─── Provided material ───

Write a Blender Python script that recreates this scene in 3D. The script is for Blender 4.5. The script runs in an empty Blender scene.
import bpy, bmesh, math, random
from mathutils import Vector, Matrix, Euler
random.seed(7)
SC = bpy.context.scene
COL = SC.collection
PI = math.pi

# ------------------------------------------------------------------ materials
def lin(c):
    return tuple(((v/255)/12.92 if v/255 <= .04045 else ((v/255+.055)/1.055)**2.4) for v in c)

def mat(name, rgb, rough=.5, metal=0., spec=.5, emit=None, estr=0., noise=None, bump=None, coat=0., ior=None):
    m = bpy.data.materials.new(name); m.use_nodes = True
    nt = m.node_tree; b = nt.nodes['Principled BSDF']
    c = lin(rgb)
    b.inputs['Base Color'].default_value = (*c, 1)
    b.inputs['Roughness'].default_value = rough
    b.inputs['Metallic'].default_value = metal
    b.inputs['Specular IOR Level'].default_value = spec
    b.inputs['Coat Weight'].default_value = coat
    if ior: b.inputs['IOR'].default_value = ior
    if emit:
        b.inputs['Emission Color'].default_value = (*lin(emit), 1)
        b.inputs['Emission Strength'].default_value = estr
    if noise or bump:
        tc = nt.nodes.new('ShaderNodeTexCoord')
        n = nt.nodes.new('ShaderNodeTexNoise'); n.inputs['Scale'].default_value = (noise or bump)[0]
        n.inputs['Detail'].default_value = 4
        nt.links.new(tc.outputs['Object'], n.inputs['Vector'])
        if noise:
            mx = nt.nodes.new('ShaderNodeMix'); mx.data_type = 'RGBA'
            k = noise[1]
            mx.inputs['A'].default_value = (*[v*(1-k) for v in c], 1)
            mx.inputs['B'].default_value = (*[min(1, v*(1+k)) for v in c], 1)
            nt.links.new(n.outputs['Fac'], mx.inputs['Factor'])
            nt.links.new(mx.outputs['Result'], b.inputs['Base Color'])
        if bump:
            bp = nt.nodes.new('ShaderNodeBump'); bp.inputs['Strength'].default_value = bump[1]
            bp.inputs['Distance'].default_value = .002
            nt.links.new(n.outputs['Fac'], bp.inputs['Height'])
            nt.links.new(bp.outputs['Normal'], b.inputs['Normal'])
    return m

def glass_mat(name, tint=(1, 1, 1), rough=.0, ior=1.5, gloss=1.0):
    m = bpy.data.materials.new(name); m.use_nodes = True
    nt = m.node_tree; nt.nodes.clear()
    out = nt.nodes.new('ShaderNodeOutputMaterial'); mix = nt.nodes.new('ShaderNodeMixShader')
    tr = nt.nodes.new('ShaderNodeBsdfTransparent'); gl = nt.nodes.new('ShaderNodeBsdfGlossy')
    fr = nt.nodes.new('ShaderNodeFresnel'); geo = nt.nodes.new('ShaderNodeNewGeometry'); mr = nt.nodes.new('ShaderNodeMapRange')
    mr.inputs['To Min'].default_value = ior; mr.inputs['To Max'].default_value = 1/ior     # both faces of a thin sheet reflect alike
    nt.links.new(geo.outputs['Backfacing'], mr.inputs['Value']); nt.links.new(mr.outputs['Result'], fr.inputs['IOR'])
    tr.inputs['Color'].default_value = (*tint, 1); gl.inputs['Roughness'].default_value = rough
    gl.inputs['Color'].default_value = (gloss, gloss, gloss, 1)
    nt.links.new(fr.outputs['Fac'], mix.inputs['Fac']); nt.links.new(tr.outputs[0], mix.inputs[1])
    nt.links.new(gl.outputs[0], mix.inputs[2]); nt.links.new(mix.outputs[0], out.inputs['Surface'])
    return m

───

▸ Problem: Scan the material above for the string "scene" and return the lines that hold it.

▸ Reply to the task:
Write a Blender Python script that recreates this scene in 3D. The script is for Blender 4.5. The script runs in an empty Blender scene.
SC = bpy.context.scene